読書記録~防忘録~

読書記録です。時々、漫画やアニメにも独り言してます。

落語的ニッポンのすすめ 桂文珍著 新潮社 2007年

 桂文珍さんの本は、かなり前、関大の授業を語り下ろした本を読んだきりです。面白かった覚えがありました。
 今回のエッセイを読んで少し首を傾げたり。…あれ、なんだかもっちゃりしてるなぁ。
 勿論、面白い箇所は多々ありました。丹波篠山の田舎で、鶏の卵を家族に内緒で食べていたばかりにその鶏が潰されてしまった、ってのは笑ったなぁ。笑福亭松鶴師匠が鶴瓶さんに稽古をつけなかったのは、鶴瓶さんの個性を大切にしたかったから…って、それはちょっと違うんじゃないかな(笑)。
 あまりに話ができすぎてて、「それ作ったんちゃうの?」と思う所も(笑)。
 ただ、出てくる数々の洒落や掛けことばは、これはちょっと寒いんじゃないか、と思うものもあり。
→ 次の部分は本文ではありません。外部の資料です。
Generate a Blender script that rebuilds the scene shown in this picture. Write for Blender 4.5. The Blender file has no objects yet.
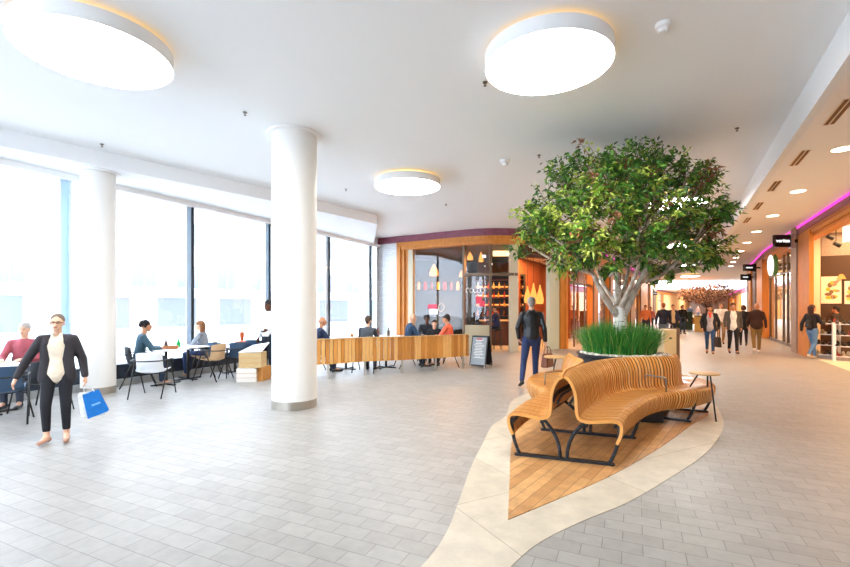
import bpy, math, random
from math import sin, cos, pi, radians, sqrt, atan2
from mathutils import Vector, Matrix, noise

random.seed(7)
SC = bpy.context.scene
COL = SC.collection
EYE = 1.6
FPX = 450.0
HY = 307.0

def G(px, py, z=0.0):
    """ground point (or point at height z) that the photograph shows at px, py"""
    Y = (EYE - z) * FPX / (py - HY)
    return Vector(((px - 425) * Y / FPX, Y, z))

def A(px, Y, z=0.0):
    return Vector(((px - 425) * Y / FPX, Y, z))

def ZY(py, Y):
    return EYE - (py - HY) * Y / FPX

# ------------------------------------------------------------ materials
def lin(c):
    return tuple(((v / 12.92) if v <= 0.04045 else ((v + 0.055) / 1.055) ** 2.4) for v in c)

def hexc(h):
    h = h.lstrip('#')
    return lin(tuple(int(h[i:i + 2], 16) / 255 for i in (0, 2, 4)))

def mat(name, h, rough=0.6, metal=0.0, var=0.0, scale=8.0, bump=0.0, bscale=60.0, h2=None, spec=0.5, stretch=None, coat=0.0):
    m = bpy.data.materials.new(name)
    m.use_nodes = True
    nt = m.node_tree
    b = nt.nodes['Principled BSDF']
    c = hexc(h)
    b.inputs['Roughness'].default_value = rough
    b.inputs['Metallic'].default_value = metal
    b.inputs['Specular IOR Level'].default_value = spec
    b.inputs['Coat Weight'].default_value = coat
    b.inputs['Base Color'].default_value = (*c, 1)
    tc = nt.nodes.new('ShaderNodeTexCoord')
    mp = nt.nodes.new('ShaderNodeMapping')
    nt.links.new(tc.outputs['Object'], mp.inputs['Vector'])
    if stretch:
        mp.inputs['Scale'].default_value = stretch
    if var > 0 or h2:
        n = nt.nodes.new('ShaderNodeTexNoise')
        n.inputs['Scale'].default_value = scale
        n.inputs['Detail'].default_value = 4
        nt.links.new(mp.outputs[0], n.inputs['Vector'])
        mx = nt.nodes.new('ShaderNodeMix')
        mx.data_type = 'RGBA'
        if h2:
            d = hexc(h2)
            mx.inputs[6].default_value = (*c, 1)
            mx.inputs[7].default_value = (*d, 1)
        else:
            mx.inputs[6].default_value = (*[v * (1 - var) for v in c], 1)
            mx.inputs[7].default_value = (*[min(1, v * (1 + var)) for v in c], 1)
        rmp = nt.nodes.new('ShaderNodeMapRange')
        rmp.inputs[1].default_value = 0.32
        rmp.inputs[2].default_value = 0.68
        nt.links.new(n.outputs['Fac'], rmp.inputs[0])
        nt.links.new(rmp.outputs[0], mx.inputs[0])
        nt.links.new(mx.outputs[2], b.inputs['Base Color'])
    if bump > 0:
        n2 = nt.nodes.new('ShaderNodeTexNoise')
        n2.inputs['Scale'].default_value = bscale
        nt.links.new(mp.outputs[0], n2.inputs['Vector'])
        bp = nt.nodes.new('ShaderNodeBump')
        bp.inputs['Strength'].default_value = bump
        bp.inputs['Distance'].default_value = 0.01
        nt.links.new(n2.outputs['Fac'], bp.inputs['Height'])
        nt.links.new(bp.outputs[0], b.inputs['Normal'])
    return m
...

実際に文珍さんがこの話をしている所を聞いたら「うまい!」と思うんでしょうが、文章では今一つ汲み取りにくい。艶笑譚と言えば艶笑譚、でも下ネタだよな、と思う話も。これが何だかさらりと流しにくくて、このあたりが粘ついていると言うかもっちゃりしてると言うか、私にはからりと笑いにくかった。
 話芸と文章とは違うのかな、と改めて思った一冊でした。